Hamby, who went on to win Winston Cup Rookie of the Year honors as a car owner for Sterling Marlin in 1983, got his start in racing by building Baby Grand cars to sell to fellow competitors. "Back in those days you could get a car ready to race for about $10,000," recalls Hamby, "and we'd sell them complete, or put a rollcage in them or whatever. Some people were building their own, but very few were. I'd say we 'caged about all the cars and that's basically how I got started.

"We built everything: We built Datsuns; we built Opals. About anything that would come across the assembly line with a four-cylinder motor, we'd build it. We'd get them to hull the car and take out the seats and take everything out of it and bring it to us. Then we'd put rollcages and screw jacks in it. We'd go as far as they wanted us to go with it.

"It was just a cheap way of racing, and those boys that raced back in those days, they'd go get an old junk car for $100 and we'd put a rollcage in it for--I think I charged $825 for the rollcage and screw jacks--and all he had to do was fix up an old motor. Basically, if they did it themselves, they could go racing for $3,000 to $3,500, and you just can't do that stuff today."

NASCAR Sanctioning

After a couple of years of racing as an independent organization, Triplett and others realized the series needed a new direction and turned to NASCAR to become the sanctioning body.

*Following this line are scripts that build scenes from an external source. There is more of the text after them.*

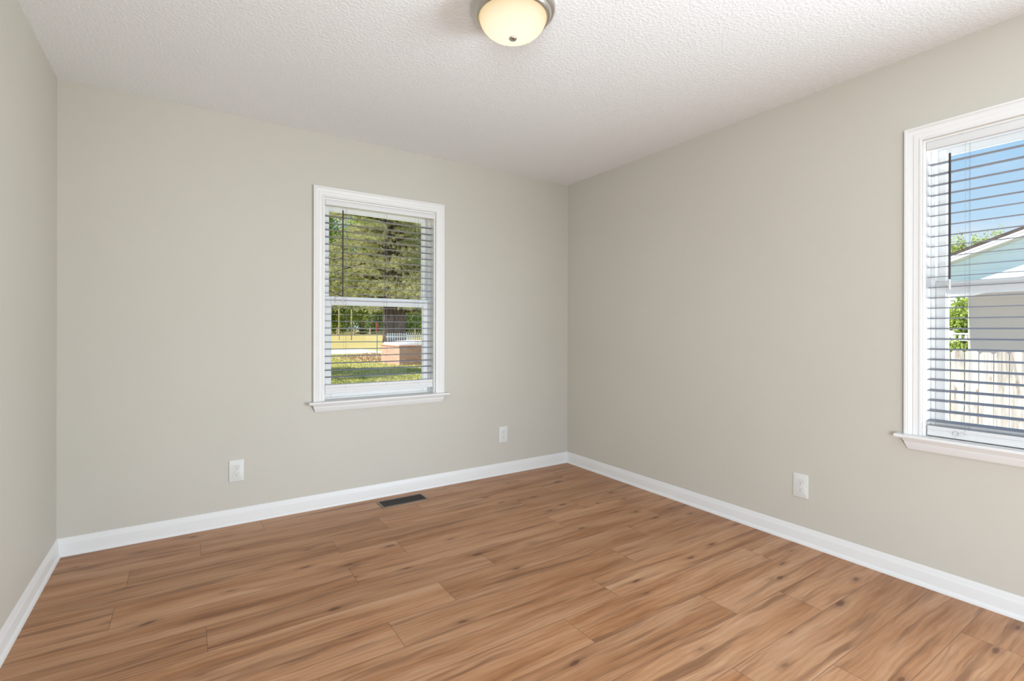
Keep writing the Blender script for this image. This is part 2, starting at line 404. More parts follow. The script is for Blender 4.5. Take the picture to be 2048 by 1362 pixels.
M['white_metal'] = noisy('white_metal_roof', (0.78, 0.79, 0.80), (0.84, 0.84, 0.85), 3, 0.5)

# ------------------------------------------------------------------ room shell
WIN1 = dict(s0=-2.064, s1=-1.268, z0=0.696, z1=2.031)          # in the back wall, s = x
WIN2 = dict(s0=2.524, s1=3.320, z0=0.684, z1=2.033)            # in the right wall, s = -y
def B(s, n, z): return (s, -n, z)           # back wall: n counts into the room
def R(s, n, z): return (-n, -s, z)          # right wall

def struct(name, mb, m, label, cat, **k):
    o = mb.build(name, m, **k); return tag(o, label, cat, kind='structure')

def wall_with_hole(P, a0, a1, w, zlo=-0.3, zhi=2.75):
    mb = MB()
    for (p, q, z0, z1) in ((a0, w['s0'], zlo, zhi), (w['s1'], a1, zlo, zhi), (w['s0'], w['s1'], zlo, w['z0'] - 0.02), (w['s0'], w['s1'], w['z1'], zhi)):
        mb.box(P(p, 0, z0), P(q, -T, z1))
    return mb
struct('wall_back', wall_with_hole(B, -W, T, WIN1), M['wall'], 'greige painted wall with the small window, facing the camera', 'wall')
struct('wall_right', wall_with_hole(R, 0.0, 3.62, WIN2), M['wall'], 'greige painted wall with the window at the right edge', 'wall')
struct('wall_left', MB().box((-W - T, -3.66, -0.3), (-W, T, 2.75)), M['wall'], 'pale painted wall along the left edge', 'wall')
struct('ceiling', MB().box((-W, RY, H), (0, 0, 2.75)), M['ceiling'], 'white orange peel textured ceiling', 'ceiling')

# floor: one quad per plank, joints where the photo has them
OFF = [0.0, 0.90, 0.61, 0.29, 0.585, 0.28, 0.90, 0.59, 0.29, 1.20, 0.89, 0.29, 0.61, 1.19, 0.285, 0.90, 0.59, 0.30, 0.0, 0.9, 0.6, 0.3, 1.2, 0.9, 0.6, 0.3]
random.seed(4)
fv, ff, uvp, uvl, uvr = [], [], [], [], []
for k in range(-1, len(OFF)):
    y1 = -0.02 - PW * k; y0 = y1 - PW
    if k == -1: y1 = 0.0; y0 = -0.02
    o0 = OFF[k % len(OFF)] if k >= 0 else 0.45
    j = -math.ceil((W + o0) / PL) * PL + o0 - PL
    while j < 0:
        xa, xb = max(j, -W), min(j + PL, 0.0)
        if xb - xa > 1e-4:
            ru, rv, r1 = random.random() * 60, random.random() * 30, random.random()
            flip = random.random() < 0.5
            i = len(fv)
            pts = [(xa, y0), (xb, y0), (xb, y1), (xa, y1)]
            fv += [(x, y, 0.0) for x, y in pts]; ff.append((i, i + 1, i + 2, i + 3))
            for x, y in pts:
                uu, vv = x - j, (y - (-0.02 - PW * k - PW))
                uvp.append(((PL - uu if flip else uu) + ru, vv + rv)); uvl.append((uu, vv)); uvr.append((r1, r1))
        j += PL
i = len(fv)
fb = RY
fv += [(-W, fb, -0.05), (0, fb, -0.05), (0, 0, -0.05), (-W, 0, -0.05)]; ff.append((i, i + 3, i + 2, i + 1))
for _ in range(4): uvp.append((0, 0)); uvl.append((0.5, 0.09)); uvr.append((0.5, 0.5))
me = bpy.data.meshes.new('floor'); me.from_pydata(fv, [], ff)
for nme, data in (('plank', uvp), ('local', uvl), ('rnd', uvr)):
    lay = me.uv_layers.new(name=nme); lay.data.foreach_set('uv', [c_ for p_ in data for c_ in p_])
me.materials.append(M['floor'])
fl = bpy.data.objects.new('floor', me); COL.objects.link(fl)
tag(fl, 'brown oak look plank floor with knots and dark streaks', 'floor', kind='structure')

# baseboards with quarter-round shoe
BP = [(0.0, 0.0), (0.014, 0.0), (0.0265, 0.0), (0.0262, 0.006), (0.024, 0.012), (0.020, 0.017), (0.014, 0.0195), (0.014, 0.062), (0.0125, 0.068), (0.010, 0.071), (0.0095, 0.078), (0.006, 0.086), (0.004, 0.0915), (0.0, 0.0925)]
BP = [(a * 0.75, b_) for a, b_ in BP]
def baseboard(name, P, ends, label):
    # ends: for each end, (s, sign) so that the profile is mitred into the corner
    mb = MB()
    rings = []
    for s, sg in ends: rings.append([P(s + sg * n, n, z) for n, z in BP])
    mb.loft(rings)
    struct(name, mb, M['trim'], label, 'baseboard', smooth='auto')
baseboard('baseboard_back', B, ((-W, 1), (0, -1)), 'white baseboard with shoe moulding under the small window wall')
baseboard('baseboard_right', R, ((0, 1), (3.62, 0)), 'white baseboard along the right wall')
def Lw(s, n, z): return (-W + n, -s, z)
baseboard('baseboard_left', Lw, ((0, 1), (3.66, 0)), 'white baseboard along the left wall')

# ------------------------------------------------------------------ windows
CAS = [(0.0, 0.0), (0.0, 0.0085), (0.003, 0.011), (0.009, 0.0115), (0.012, 0.009), (0.016, 0.009), (0.026, 0.0125), (0.030, 0.0135), (0.033, 0.011), (0.045, 0.0155), (0.049, 0.0175), (0.052, 0.0165), (0.056, 0.0195), (0.064, 0.0195), (0.064, 0.0)]
def frame4(mb, P, s0, s1, z0, z1, ws, wb, wt_, n0, n1, rnd=0.0):
    """rectangular frame; outer s0..s1, z0..z1; stile width ws, bottom wb, top wt_"""
    mb.box(P(s0, n0, z0), P(s0 + ws, n1, z1)); mb.box(P(s1 - ws, n0, z0), P(s1, n1, z1))
    mb.box(P(s0 + ws, n0, z0), P(s1 - ws, n1, z0 + wb)); mb.box(P(s0 + ws, n0, z1 - wt_), P(s1 - ws, n1, z1))
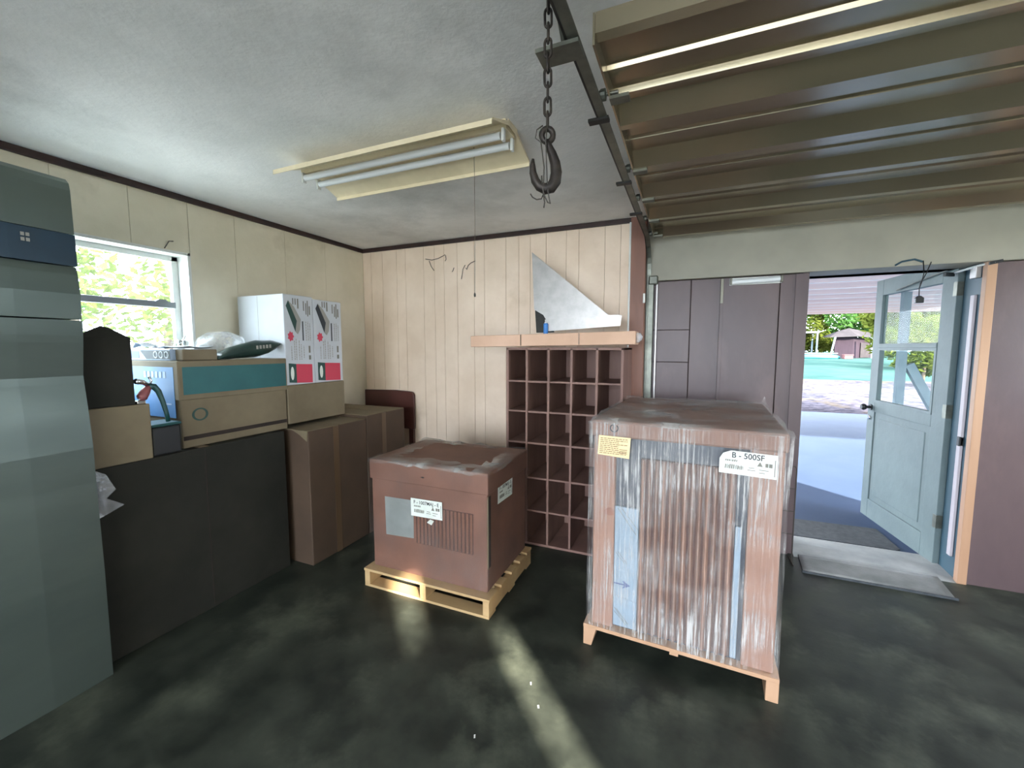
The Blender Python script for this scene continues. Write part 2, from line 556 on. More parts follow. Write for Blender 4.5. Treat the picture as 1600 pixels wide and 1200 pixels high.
# rear wall with a wide low opening added behind the photographer for daylight
struct('wall_rear', MB().box(XL - 0.2, -1.8, YR - 0.2, YR, 0, ZC).box(1.7, XR + 0.2, YR - 0.2, YR, 0, ZC)
       .box(-1.8, 1.7, YR - 0.2, YR, 2.32, ZC), M['greywall'])

# boarded garage opening: header, brown boards, doorway
struct('wall_header', MB().box(-0.43, XR, 3.395, 3.75, 1.985, ZC), M['greybeam'], bevel=0.004)
wf = struct('wall_front', MB().box(-0.43, 0.70, YF + 0.012, 3.62, 0, 1.985).box(1.63, XR, YF + 0.012, 3.62, 0, 1.985), M['seam'])
for (a, b, z0, z1) in [(-0.43, -0.005, 1.615, 1.98), (-0.43, -0.005, 1.37, 1.612), (-0.43, -0.005, 0.0, 1.367),
                       (0.0, 0.195, 0.0, 1.98), (0.215, 0.562, 0.0, 1.98), (0.568, 0.70, 0, 1.98)]:
    build('plywood_board', MB().box(a, b, YF, YF + 0.012, z0, z1), M['brownply'], wf, bevel=0.002)
build('plywood_board', MB().box(1.645, 2.1, YF - 0.02, YF + 0.012, 0, 1.98), M['brownply'], wf, bevel=0.002)
build('plywood_board', MB().box(2.103, XR, YF - 0.02, YF + 0.012, 0, 1.98), M['brownply'], wf, bevel=0.002)
build('batten', MB().box(0.195, 0.215, YF - 0.012, YF + 0.012, 0, 1.80), M['brownply'], wf)
build('batten', MB().box(0.196, 0.214, YF - 0.013, YF + 0.012, 1.80, 1.975), M['greybeam'], wf)
build('batten', MB().box(0.655, 0.70, YF - 0.01, YF + 0.012, 0, 1.98), M['brownply'], wf)

# trims
struct('trim_1', MB().box(XL, XL + 0.022, YR, YB, ZC - 0.036, ZC), M['darktrim'], bevel=0.004)
struct('trim_2', MB().box(XL + 0.022, -0.425, YB - 0.022, YB, ZC - 0.036, ZC), M['darktrim'], bevel=0.004)
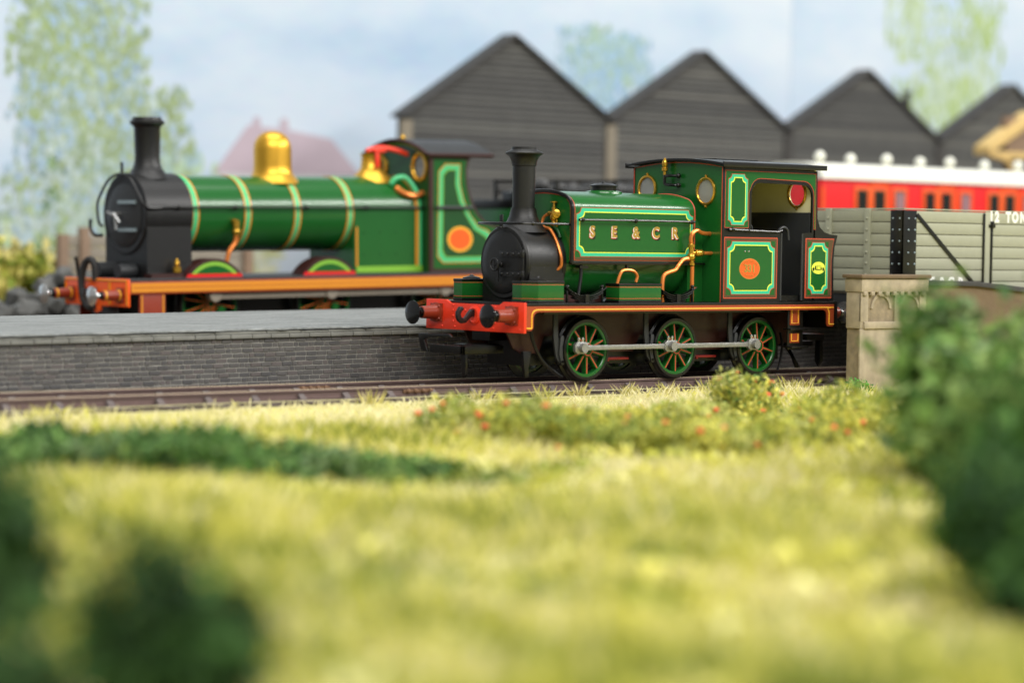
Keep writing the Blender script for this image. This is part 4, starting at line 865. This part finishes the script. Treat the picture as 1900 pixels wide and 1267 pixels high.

"We approached NASCAR because I felt like we needed somebody who could give us a little bit more exposure," says Triplett. "We met with Pete Keller, who was over the Sportsman Division (now Busch Grand National) back then. We met with him at Hickory and then we made the trip, me and J.V. Reins and a couple of other guys, down to Daytona to the main office and verified it and made it official."

In 1975, the organization began its inaugural season as a NASCAR-sanctioned touring series, crowning North Wilkesboro native Dean Combs as its first official driving champion at year's end. Combs, who has remained active in the series as a team owner, is considered the "Richard Petty" of Dash racing, winning 60 races and five championships as a driver.

"When it first started, we didn't have templates," recalls Combs of that first season under the NASCAR sanction. "We didn't have anything but basically motor-tech, so there wasn't near as much to control as there is today. But (NASCAR) did a good job. We'd have, gosh, 40 cars show up for about every race, and it was competitive--real competitive. There weren't many times that people just ran off and left the field. Most of the time it was a race. It was a good show."